At the same time, the Cabinet attempted to appease labour this week by announcing that it would push back by two years the implementation of the Taxation Laws Amendment Act to allow for more consultation with Cosatu, which has fiercely objected to the new law.

South Africa is also facing a further credit ratings downgrade that could see the country relegated to “junk” status. Such a rating is viewed as risky to investors and would ultimately raise the cost of borrowing for governments, businesses and individuals. 

A great deal of hope is being pinned on Gordhan’s budget, Moham­med Nalla, head of strategic research at Nedbank Capital, said in a research note.

The State of the Nation speech indicated “superficial acknowledgment of expenditure cuts” that will be needed, said Nalla, but it shed little light on specific cuts other than exploring the consolidation of the country’s two capitals, as well as some notional cuts to travel and catering expenditure.

“Much of the heavy lifting will be left to the finance minister,” Nalla said.

Opposition politicians have argued that real cost-cutting would start with the high public sector wage bill, but again, labour federation Cosatu could take action if salaries were curbed or jobs were shed.

Nalla said South Africa’s poor performance was not a result of political developments in the past year, but rather a result of a “chronic impasse in getting more market-friendly policies off the ground”, coupled with a sense of inefficiency in government spending, among global factors.

Tax increases are a forgone conclusion. In the best-case scenario Gordhan would hike taxes on a progressive basis, said Nalla, with increased taxes on the wealthy while still offering tax relief for low-income earners.
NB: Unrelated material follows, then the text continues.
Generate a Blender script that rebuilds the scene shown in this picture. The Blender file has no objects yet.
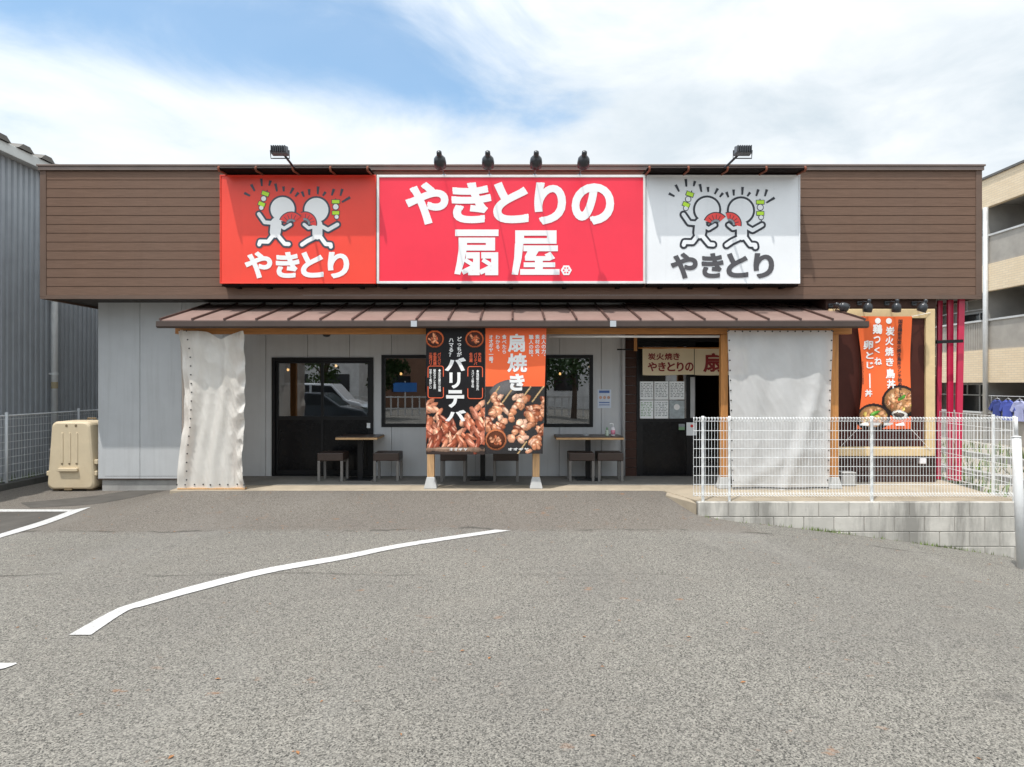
import bpy, math, random
import numpy as np
from mathutils import Vector, Matrix, noise as mnoise
random.seed(7); RNG = np.random.default_rng(11)
SC = bpy.context.scene
COL = SC.collection
R = math.radians

# ------------------------------------------------------------------ camera, sky, sun, exposure
F = 683.0; CZ = 1.55
cam = bpy.data.cameras.new('camera'); cam.sensor_width = 36.0; cam.lens = 36.0*F/1024
cam.clip_end = 3000; cam.clip_start = .05
camo = bpy.data.objects.new('camera', cam); COL.objects.link(camo)
camo.location = (0, 0, CZ); camo.rotation_euler = (R(90), 0, 0); SC.camera = camo
SC.render.resolution_x = 1024; SC.render.resolution_y = 767
SC.view_settings.view_transform = 'Standard'; SC.view_settings.look = 'None'
SC.view_settings.gamma = 1; SC.view_settings.use_curve_mapping = False
SC.view_settings.exposure = 0.53
LIGHT_DIR = Vector((0.70, 1.0, -3.2)).normalized()
sl = bpy.data.lights.new('sun', 'SUN'); sl.energy = 2.7; sl.angle = R(0.53); sl.color = (1.0, .97, .925)
slo = bpy.data.objects.new('sun', sl); COL.objects.link(slo)
slo.rotation_euler = LIGHT_DIR.to_track_quat('-Z', 'Y').to_euler()
slo.location = (-5, -8, 25)

world = bpy.data.worlds.new('World'); SC.world = world; world.use_nodes = True
def build_world():
    nt = world.node_tree; N = nt.nodes; L = nt.links; N.clear()
    def math_(op, a, b=None, c=None):
        n = N.new('ShaderNodeMath'); n.operation = op
        for i, v in enumerate((a, b, c)):
            if v is None: continue
            if isinstance(v, (int, float)): n.inputs[i].default_value = v
            else: L.new(v, n.inputs[i])
        return n.outputs[0]
    sky = N.new('ShaderNodeTexSky'); sky.sky_type = 'NISHITA'; sky.sun_disc = False
    d = -LIGHT_DIR
    sky.sun_elevation = math.asin(d.z); sky.sun_rotation = math.atan2(d.x, d.y)
    sky.air_density = 1.0; sky.dust_density = .6; sky.ozone_density = 1.6
    tc = N.new('ShaderNodeTexCoord'); sep = N.new('ShaderNodeSeparateXYZ'); L.new(tc.outputs['Generated'], sep.inputs[0])
    z = math_('MAXIMUM', sep.outputs[2], .06)
    px = math_('DIVIDE', sep.outputs[0], z); py = math_('DIVIDE', sep.outputs[1], z)
    cmb = N.new('ShaderNodeCombineXYZ'); L.new(px, cmb.inputs[0]); L.new(py, cmb.inputs[1])
    def noise(scale, detail, rough, dist, off, st=(1, 1, 1), vec=None):
        mp = N.new('ShaderNodeMapping'); mp.inputs['Location'].default_value = off; mp.inputs['Scale'].default_value = st
        L.new(vec or cmb.outputs[0], mp.inputs[0])
        n = N.new('ShaderNodeTexNoise'); n.inputs['Scale'].default_value = scale; n.inputs['Detail'].default_value = detail
        n.inputs['Roughness'].default_value = rough; n.inputs['Distortion'].default_value = dist
        L.new(mp.outputs[0], n.inputs['Vector']); return n.outputs[0]
    n1 = noise(2.6, 10, .58, .55, (3.1, 1.7, 0.4), (1, 1, 2.0), tc.outputs['Generated'])
    n2 = noise(4.2, 8, .58, .3, (8.3, 4.2, 2), (1, 1, 2.4), tc.outputs['Generated'])
    # a band of clear sky lying between two cloud banks
    tt = math_('ADD', math_('MULTIPLY', math_('ADD', px, 1.0), .832), math_('MULTIPLY', math_('SUBTRACT', py, 1.75), .555))
    pp = math_('ADD', math_('MULTIPLY', math_('ADD', px, 1.0), -.555), math_('MULTIPLY', math_('SUBTRACT', py, 1.75), .832))
    ad = math_('MINIMUM', math_('ABSOLUTE', pp), .65)
    ad = math_('ADD', ad, math_('MINIMUM', math_('MAXIMUM', math_('MULTIPLY', math_('SUBTRACT', tt, 1.5), .8), 0), .5))
    wide = math_('MINIMUM', math_('MAXIMUM', math_('MULTIPLY_ADD', tt, -.29, .60), .05), .62)
    dens = math_('ADD', math_('MULTIPLY', math_('SUBTRACT', n1, .5), 3.0), math_('MULTIPLY', math_('SUBTRACT', ad, wide), 1.5))
    mr = N.new('ShaderNodeMapRange'); mr.interpolation_type = 'SMOOTHSTEP'
    mr.inputs['From Min'].default_value = -.85; mr.inputs['From Max'].default_value = .34; L.new(dens, mr.inputs['Value'])
    mr.inputs['To Min'].default_value = .22
    # grey-blue thicker bottoms within the cloud
    mg = N.new('ShaderNodeMapRange'); mg.inputs['From Min'].default_value = .38; mg.inputs['From Max'].default_value = .66; L.new(n2, mg.inputs['Value'])
    mg2 = math_('MULTIPLY', mg.outputs[0], math_('MINIMUM', math_('MAXIMUM', math_('MULTIPLY_ADD', px, .40, .55), .40), .95))
    cr = N.new('ShaderNodeMix'); cr.data_type = 'RGBA'; L.new(mg2, cr.inputs[0])
    cr.inputs[6].default_value = (.93, .97, 1.0, 1); cr.inputs[7].default_value = (.64, .73, .80, 1)
    b1 = N.new('ShaderNodeBackground'); b1.inputs[1].default_value = .15
    hs = N.new('ShaderNodeHueSaturation'); hs.inputs['Saturation'].default_value = 1.25; hs.inputs['Hue'].default_value = .488; L.new(sky.outputs[0], hs.inputs['Color']); L.new(hs.outputs[0], b1.inputs[0])
    b2 = N.new('ShaderNodeBackground')
    # clouds near the sun are brighter
    vd = N.new('ShaderNodeVectorMath'); vd.operation = 'DOT_PRODUCT'; L.new(tc.outputs['Generated'], vd.inputs[0]); vd.inputs[1].default_value = tuple(d)
    glow = math_('POWER', math_('MAXIMUM', vd.outputs['Value'], 0), 1.5)
    L.new(math_('MULTIPLY_ADD', glow, .86, .75), b2.inputs[1])
    L.new(cr.outputs[2], b2.inputs[0])
    mx = N.new('ShaderNodeMixShader'); L.new(mr.outputs[0], mx.inputs[0]); L.new(b1.outputs[0], mx.inputs[1]); L.new(b2.outputs[0], mx.inputs[2])
    o = N.new('ShaderNodeOutputWorld'); L.new(mx.outputs[0], o.inputs[0])
build_world()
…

Value-added tax could be increased by at least 1% – a contentious move – but the list of VAT-free items may be expanded.

The cost of servicing the government’s debt was also a high expenditure item, Nalla said.

He said the government should commit to listing or partially listing state-owned enterprises to allow greater private sector involvement, but it could run into opposition from Cosatu.

Investec’s Annabel Bishop warned that a failure to put in place measures that will boost the economy and curtail government spending, particularly on civil service salaries, will make it difficult to avoid a downgrade. 

For Gordhan, it would be an even tougher speech than the one he delivered in 2009 after succeeding the long-serving Trevor Manuel.

When he steps up to the podium on Wednesday afternoon to table his budget to a joint sitting of Parliament, Gordhan will be keenly aware of the fact that the world economy is under enormous pressure, as a result, in part, to a slowdown in China.

Politically, the confidence of international and local observers was dented by what became known as 9/12, when Zuma shocked even the ANC rank and file by replacing Nhlanhla Nene with Des van Rooyen in the finance portfolio. Gordhan’s hasty reappointment three days later was an effort to stabilise the markets and curb a free-falling rand.

It will now be up to Gordhan to do the unpleasant money talk. He does so from a position of relative political power. As a member of the ANC’s national executive committee, he yields more influence than, say, Nene or Van Rooyen.

This week he will be closely watched for two things: how well he juggles the country’s finances with not much fiscal room to manoeuvre, and how much free rein he has to fix the broken economy.

It’s not an enviable task in an elections year, when the governing ANC will need all the help it can get from a somewhat disgruntled Cosatu to retain power in key metros.

Economic growth is projected to fall below 1% this year, which will make things tough for job creation, and for raising the revenue for public sector wage rises and sustaining the social welfare programme, which keeps voters sweet and local economies ticking.

Zuma last week acknowledged that economic difficulties since the 2008 financial crisis remain, financial markets are volatile, and the currencies of emerging markets are weak. He also admitted that the unstable power supply and labour relations contribute to these difficulties.